| What to produce |
Make a verbatim copy of the entries below; pictures stay out.
· · · · ·
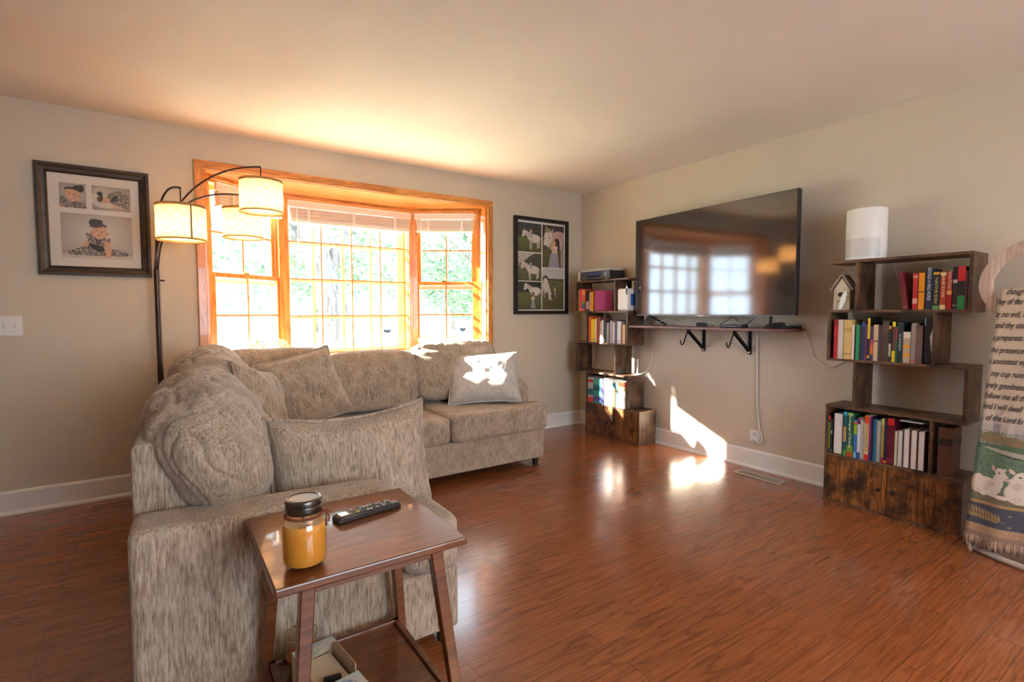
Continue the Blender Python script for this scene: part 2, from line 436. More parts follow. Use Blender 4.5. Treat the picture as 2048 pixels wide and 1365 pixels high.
def win_hung(name, k):
    Mx, L = wframe(*WL[k]); e = empty(name, (0, 0, 0), kind='structure')
    a, b = .03, L-.03; zm = 1.47
    m = MB(); m.box((0, -.005, oz0), (a, .10, 2.13), Mx); m.box((b, -.005, oz0), (L, .10, 2.13), Mx); m.build('jamb', PINEZ, e)
    m = MB(); m.box((a, .05, zm), (a+.012, .10, 2.13), Mx); m.box((b-.012, .05, zm), (b, .10, 2.13), Mx); m.build('jamb_liner', WPLAST, e)
    m = MB(); sash(m, Mx, a, b, oz0, zm+.018, 0, .035, .035, .05, .034); m.build('lower_sash', PINEZ, e, bevel=.003)
    m = MB(); sash(m, Mx, a+.012, b-.012, zm-.016, 2.125, .042, .075, .035, .034, .04); m.build('upper_sash', PINEZ, e, bevel=.003)
    m = MB(); grid_bars(m, Mx, a+.035, b-.035, oz0+.05, zm-.016, 2, 2, .008, .026, .014); m.build('lower_muntin', PINEZ, e)
    m = MB(); grid_bars(m, Mx, a+.047, b-.047, zm+.018, 2.085, 2, 2, .05, .068, .014); m.build('upper_muntin', PINEZ, e)
    MB().box((a+.03, .016, oz0+.04), (b-.03, .019, zm), Mx).build('lower_pane', GLASS, e)
    MB().box((a+.04, .058, zm), (b-.04, .061, 2.1), Mx).build('upper_pane', GLASS, e)
    m = MB(); c = L*.48; m.box((c-.025, .0, zm+.018), (c+.025, .02, zm+.028), Mx)
    m.tube([Mx @ Vector((c-.03, .01, zm+.03)), Mx @ Vector((c, .01, zm+.038)), Mx @ Vector((c+.035, .004, zm+.034))], .005, 6)
    m.build('sash_lock', BRASS, e, smooth=True)
    m = MB(); sash(m, Mx, 0, L, oz0, 2.14, .11, .13, .03, .03, .03); m.box((0, .11, zm-.05), (L, .13, zm-.02), Mx); m.build('outer_frame', WHITE if k == 0 else flat((.5, .5, .48)), e)
win_hung('window_1', 0); win_fixed('window_2'); win_hung('window_3', 2)

# blinds, drawn up
def blind(k, zb, label, yoff=-.045):
    Mx, L = wframe(*WL[k]); inv = 0
    e = empty('window_blind', Mx @ Vector((L/2, yoff, 2.12)), 0, label, 'blind', 'raised white blinds in the bay window')
    a, b = (.05, L-.05)
    T = Matrix.Translation(-e.location)
    MM = T @ Mx
    m = MB(); m.box((a-.012, yoff-.03, 2.068), (b+.012, yoff+.0, 2.124), MM); m.box((a-.012, yoff-.034, 2.112), (b+.012, yoff, 2.124), MM); m.build('valance', CREAM, e, bevel=.005)
    m = MB(); z = 2.062; i = 0
    while z > zb+.022:
        tl = .004*sin(i*1.7)
        m.box((a+.001*i, yoff-.024-tl, z-.0048), (b-.001*i, yoff+.024-tl, z), MM); z -= .0068; i += 1
    m.build('slat', CREAM, e)
    MB().box((a+.004, yoff-.025, zb), (b-.004, yoff+.025, zb+.018), MM).build('bottom_rail', CREAM, e, bevel=.004)
    for q in ((.14, .5, .86) if k == 1 else (.22, .8)):
        c = a+(b-a)*q; m = MB(); m.box((c-.01, yoff-.0275, zb+.025), (c+.01, yoff-.0262, 2.07), MM)
        m.box((c-.016, yoff-.034, zb+.004), (c+.016, yoff-.026, zb+.03), MM); m.build('lift_cord', WPLAST, e)
    c = a+.05
    m = MB(); m.tube([MM @ Vector((c, yoff-.045, 2.08)), MM @ Vector((c+.004, yoff-.05, zb-.33))], .004, 6); m.build('tilt_wand', WPLAST, e)
    return e
blind(0, 1.955, 'short white blind drawn up over the left side window, behind the lamp shades')
blind(1, 1.945, 'wide white blind drawn up over the middle window')
blind(2, 1.95, 'short white blind drawn up over the right side window')

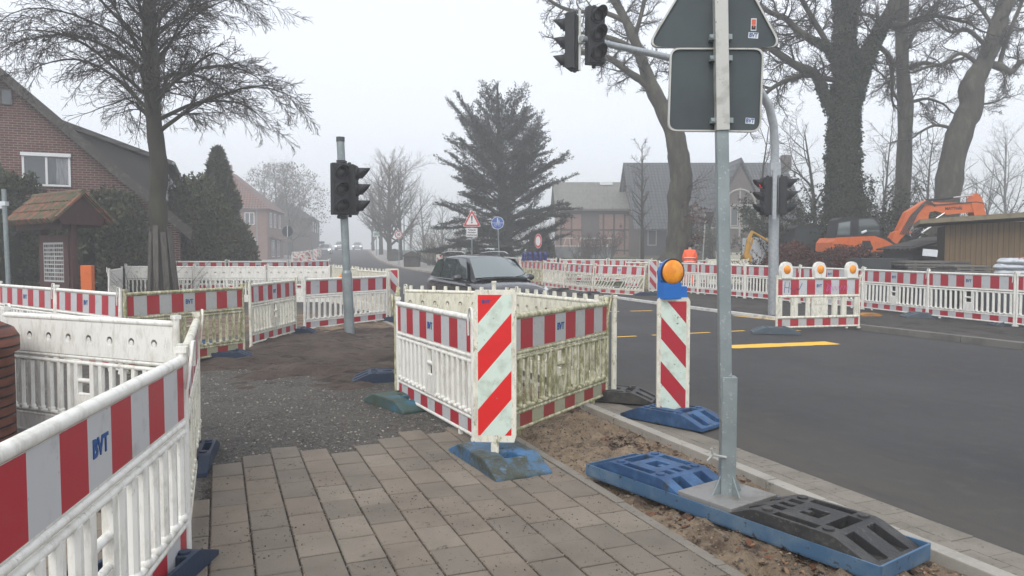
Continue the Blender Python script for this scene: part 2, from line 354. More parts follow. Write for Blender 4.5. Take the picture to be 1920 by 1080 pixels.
· · · · ·
| Answer to this exercise |
Continue the Blender Python script for this scene: part 2, from line 436. More parts follow. Use Blender 4.5. Treat the picture as 2048 pixels wide and 1365 pixels high.
def win_hung(name, k):
    Mx, L = wframe(*WL[k]); e = empty(name, (0, 0, 0), kind='structure')
    a, b = .03, L-.03; zm = 1.47
    m = MB(); m.box((0, -.005, oz0), (a, .10, 2.13), Mx); m.box((b, -.005, oz0), (L, .10, 2.13), Mx); m.build('jamb', PINEZ, e)
    m = MB(); m.box((a, .05, zm), (a+.012, .10, 2.13), Mx); m.box((b-.012, .05, zm), (b, .10, 2.13), Mx); m.build('jamb_liner', WPLAST, e)
    m = MB(); sash(m, Mx, a, b, oz0, zm+.018, 0, .035, .035, .05, .034); m.build('lower_sash', PINEZ, e, bevel=.003)
    m = MB(); sash(m, Mx, a+.012, b-.012, zm-.016, 2.125, .042, .075, .035, .034, .04); m.build('upper_sash', PINEZ, e, bevel=.003)
    m = MB(); grid_bars(m, Mx, a+.035, b-.035, oz0+.05, zm-.016, 2, 2, .008, .026, .014); m.build('lower_muntin', PINEZ, e)
    m = MB(); grid_bars(m, Mx, a+.047, b-.047, zm+.018, 2.085, 2, 2, .05, .068, .014); m.build('upper_muntin', PINEZ, e)
    MB().box((a+.03, .016, oz0+.04), (b-.03, .019, zm), Mx).build('lower_pane', GLASS, e)
    MB().box((a+.04, .058, zm), (b-.04, .061, 2.1), Mx).build('upper_pane', GLASS, e)
    m = MB(); c = L*.48; m.box((c-.025, .0, zm+.018), (c+.025, .02, zm+.028), Mx)
    m.tube([Mx @ Vector((c-.03, .01, zm+.03)), Mx @ Vector((c, .01, zm+.038)), Mx @ Vector((c+.035, .004, zm+.034))], .005, 6)
    m.build('sash_lock', BRASS, e, smooth=True)
    m = MB(); sash(m, Mx, 0, L, oz0, 2.14, .11, .13, .03, .03, .03); m.box((0, .11, zm-.05), (L, .13, zm-.02), Mx); m.build('outer_frame', WHITE if k == 0 else flat((.5, .5, .48)), e)
win_hung('window_1', 0); win_fixed('window_2'); win_hung('window_3', 2)

# blinds, drawn up
def blind(k, zb, label, yoff=-.045):
    Mx, L = wframe(*WL[k]); inv = 0
    e = empty('window_blind', Mx @ Vector((L/2, yoff, 2.12)), 0, label, 'blind', 'raised white blinds in the bay window')
    a, b = (.05, L-.05)
    T = Matrix.Translation(-e.location)
    MM = T @ Mx
    m = MB(); m.box((a-.012, yoff-.03, 2.068), (b+.012, yoff+.0, 2.124), MM); m.box((a-.012, yoff-.034, 2.112), (b+.012, yoff, 2.124), MM); m.build('valance', CREAM, e, bevel=.005)
    m = MB(); z = 2.062; i = 0
    while z > zb+.022:
        tl = .004*sin(i*1.7)
        m.box((a+.001*i, yoff-.024-tl, z-.0048), (b-.001*i, yoff+.024-tl, z), MM); z -= .0068; i += 1
    m.build('slat', CREAM, e)
    MB().box((a+.004, yoff-.025, zb), (b-.004, yoff+.025, zb+.018), MM).build('bottom_rail', CREAM, e, bevel=.004)
    for q in ((.14, .5, .86) if k == 1 else (.22, .8)):
        c = a+(b-a)*q; m = MB(); m.box((c-.01, yoff-.0275, zb+.025), (c+.01, yoff-.0262, 2.07), MM)
        m.box((c-.016, yoff-.034, zb+.004), (c+.016, yoff-.026, zb+.03), MM); m.build('lift_cord', WPLAST, e)
    c = a+.05
    m = MB(); m.tube([MM @ Vector((c, yoff-.045, 2.08)), MM @ Vector((c+.004, yoff-.05, zb-.33))], .004, 6); m.build('tilt_wand', WPLAST, e)
    return e
blind(0, 1.955, 'short white blind drawn up over the left side window, behind the lamp shades')
blind(1, 1.945, 'wide white blind drawn up over the middle window')
blind(2, 1.95, 'short white blind drawn up over the right side window')

Continue the Blender Python script for this scene: part 2, from line 354. More parts follow. Write for Blender 4.5. Take the picture to be 1920 by 1080 pixels.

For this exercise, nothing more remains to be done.